I unpacked and got settled and did a bit more research before heading out. A key thing I found was a situational language handbook. I downloaded it and learned what would be a very helpful word. “Sumimasen” means “Excuse me” and is a polite way to get someone’s attention before asking for help.

I brought my laptop with me on the walk to T-Site. I had a look around, and the bookstore struck me as being the Powell’s of Daikanyama. Spread across three buildings instead of one city block, it’s a destination unto itself, not just a place to buy books.

I half-heartedly tried to find a geocache outside the second building, but there were way too many people around to make a serious effort.

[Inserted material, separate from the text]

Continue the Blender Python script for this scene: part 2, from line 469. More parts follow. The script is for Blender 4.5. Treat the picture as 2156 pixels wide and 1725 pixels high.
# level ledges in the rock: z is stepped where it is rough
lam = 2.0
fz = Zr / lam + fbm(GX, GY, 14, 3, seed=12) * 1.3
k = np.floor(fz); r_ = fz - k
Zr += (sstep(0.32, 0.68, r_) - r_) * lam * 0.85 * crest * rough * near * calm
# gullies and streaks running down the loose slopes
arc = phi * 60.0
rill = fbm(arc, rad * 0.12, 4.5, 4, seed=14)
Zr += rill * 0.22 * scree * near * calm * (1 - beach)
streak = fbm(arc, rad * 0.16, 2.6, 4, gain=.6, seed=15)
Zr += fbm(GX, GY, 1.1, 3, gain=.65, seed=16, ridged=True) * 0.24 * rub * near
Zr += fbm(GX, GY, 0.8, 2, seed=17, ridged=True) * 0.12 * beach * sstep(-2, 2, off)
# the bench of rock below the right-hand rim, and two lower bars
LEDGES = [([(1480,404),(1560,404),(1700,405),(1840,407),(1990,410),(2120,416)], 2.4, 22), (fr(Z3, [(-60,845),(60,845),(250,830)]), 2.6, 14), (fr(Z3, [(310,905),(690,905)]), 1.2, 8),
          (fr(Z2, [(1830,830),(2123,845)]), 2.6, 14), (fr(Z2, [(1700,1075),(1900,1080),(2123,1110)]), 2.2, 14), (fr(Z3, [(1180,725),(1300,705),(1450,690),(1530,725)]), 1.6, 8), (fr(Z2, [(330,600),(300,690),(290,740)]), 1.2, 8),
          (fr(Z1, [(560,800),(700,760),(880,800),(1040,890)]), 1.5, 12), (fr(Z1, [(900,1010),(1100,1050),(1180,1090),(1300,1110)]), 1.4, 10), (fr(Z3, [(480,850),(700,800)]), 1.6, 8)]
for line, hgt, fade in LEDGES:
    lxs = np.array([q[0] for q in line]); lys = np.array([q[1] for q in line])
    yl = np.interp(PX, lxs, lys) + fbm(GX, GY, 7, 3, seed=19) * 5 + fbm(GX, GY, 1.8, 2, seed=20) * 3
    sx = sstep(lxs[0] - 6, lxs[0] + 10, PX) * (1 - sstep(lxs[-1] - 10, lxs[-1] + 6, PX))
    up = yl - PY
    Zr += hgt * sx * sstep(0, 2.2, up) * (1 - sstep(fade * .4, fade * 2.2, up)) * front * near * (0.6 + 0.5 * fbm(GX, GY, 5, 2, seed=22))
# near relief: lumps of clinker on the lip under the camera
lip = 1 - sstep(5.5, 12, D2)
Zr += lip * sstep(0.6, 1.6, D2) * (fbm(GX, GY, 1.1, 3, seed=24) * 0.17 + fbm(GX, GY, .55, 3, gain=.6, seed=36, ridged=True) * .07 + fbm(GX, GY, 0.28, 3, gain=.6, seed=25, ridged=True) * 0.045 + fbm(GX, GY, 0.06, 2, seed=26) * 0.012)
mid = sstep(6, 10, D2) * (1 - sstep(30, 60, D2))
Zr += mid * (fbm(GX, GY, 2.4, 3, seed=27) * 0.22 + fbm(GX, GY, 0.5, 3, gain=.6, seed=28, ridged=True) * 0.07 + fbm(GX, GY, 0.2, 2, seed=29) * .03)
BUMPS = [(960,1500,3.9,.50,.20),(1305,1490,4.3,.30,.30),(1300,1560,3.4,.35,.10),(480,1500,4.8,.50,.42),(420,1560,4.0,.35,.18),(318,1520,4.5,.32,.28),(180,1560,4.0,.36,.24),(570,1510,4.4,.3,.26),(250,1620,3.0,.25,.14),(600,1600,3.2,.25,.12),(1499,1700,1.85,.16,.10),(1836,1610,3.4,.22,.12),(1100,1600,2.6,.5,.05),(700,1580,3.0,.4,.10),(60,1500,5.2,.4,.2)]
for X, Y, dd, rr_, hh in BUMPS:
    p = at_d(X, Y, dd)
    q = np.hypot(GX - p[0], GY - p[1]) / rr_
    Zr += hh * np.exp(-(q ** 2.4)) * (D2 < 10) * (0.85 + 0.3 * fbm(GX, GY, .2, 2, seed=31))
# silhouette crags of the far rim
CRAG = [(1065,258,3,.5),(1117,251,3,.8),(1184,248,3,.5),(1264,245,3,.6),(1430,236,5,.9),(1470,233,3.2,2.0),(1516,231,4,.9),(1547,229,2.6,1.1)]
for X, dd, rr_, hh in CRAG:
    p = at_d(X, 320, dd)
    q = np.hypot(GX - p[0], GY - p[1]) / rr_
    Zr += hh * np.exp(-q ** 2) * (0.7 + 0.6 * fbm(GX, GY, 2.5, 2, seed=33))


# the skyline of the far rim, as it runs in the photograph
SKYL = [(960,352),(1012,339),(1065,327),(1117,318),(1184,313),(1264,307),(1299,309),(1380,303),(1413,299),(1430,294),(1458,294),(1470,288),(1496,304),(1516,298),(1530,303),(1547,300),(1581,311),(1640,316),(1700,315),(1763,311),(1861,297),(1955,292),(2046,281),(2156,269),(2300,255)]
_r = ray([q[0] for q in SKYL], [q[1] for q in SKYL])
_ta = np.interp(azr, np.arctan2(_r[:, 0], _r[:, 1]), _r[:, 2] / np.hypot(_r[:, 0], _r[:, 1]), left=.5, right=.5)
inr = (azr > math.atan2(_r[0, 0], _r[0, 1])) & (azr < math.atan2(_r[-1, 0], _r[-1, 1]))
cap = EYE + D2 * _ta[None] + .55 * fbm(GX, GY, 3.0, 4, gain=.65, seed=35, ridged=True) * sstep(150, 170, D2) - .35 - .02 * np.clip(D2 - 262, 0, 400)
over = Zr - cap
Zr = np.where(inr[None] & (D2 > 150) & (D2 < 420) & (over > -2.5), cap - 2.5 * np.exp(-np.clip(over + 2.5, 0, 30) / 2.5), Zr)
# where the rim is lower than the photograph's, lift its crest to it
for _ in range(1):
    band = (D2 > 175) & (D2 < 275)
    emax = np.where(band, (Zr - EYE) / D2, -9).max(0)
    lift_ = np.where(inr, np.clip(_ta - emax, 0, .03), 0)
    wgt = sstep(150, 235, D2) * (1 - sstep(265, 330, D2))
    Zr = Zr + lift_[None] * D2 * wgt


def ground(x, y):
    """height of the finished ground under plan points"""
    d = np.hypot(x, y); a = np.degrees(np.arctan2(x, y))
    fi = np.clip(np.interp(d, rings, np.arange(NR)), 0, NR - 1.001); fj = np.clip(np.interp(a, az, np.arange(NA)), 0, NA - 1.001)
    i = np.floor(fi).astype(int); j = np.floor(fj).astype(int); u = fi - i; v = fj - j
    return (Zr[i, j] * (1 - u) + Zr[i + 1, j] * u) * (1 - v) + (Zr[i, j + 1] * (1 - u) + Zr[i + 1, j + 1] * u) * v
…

I was hungry and not sure where to go. I tried Googling but the cellular signal was slow, and I decided to just go to the place right next to Tsutaya. I first asked if they accept credit cards since I hadn’t hunted down an ATM yet and if they have wifi, and the answer was ‘yes’ to both.

It was a Hawaiian-themed joint called Aloha Table whose menu is 3-4 pages of drinks and half a page of food. They have tables outside and the wifi is strong. People-watching and eating poke while writing.. perfect! I got out my purse hook and hung my bag on the table, only to see that a small basket sitting between two of the chairs at my table invited me to place my bag there instead. Cute.

I sat long enough to order a second dish. The sushi roll was surprisingly good. I suppose sushi is good here no matter where you have it. After a while, it got chilly out and my back started to hurt, so as a server passed by, I said, “Sumimasen” and she stopped in her tracks to help me. It works! I made the universal signature gesture to ask for the bill and paid with my card.

On my way back to the listing, I stopped at a 7-11, which are everywhere here, and bought a cheap (less than $5 USD) bottle of tempranillo to enjoy over my four-night stay.

From 20:00 to 22:15, I wrote some more about Bali, then geared up with eyemask and earplugs for an alarm-less slumber.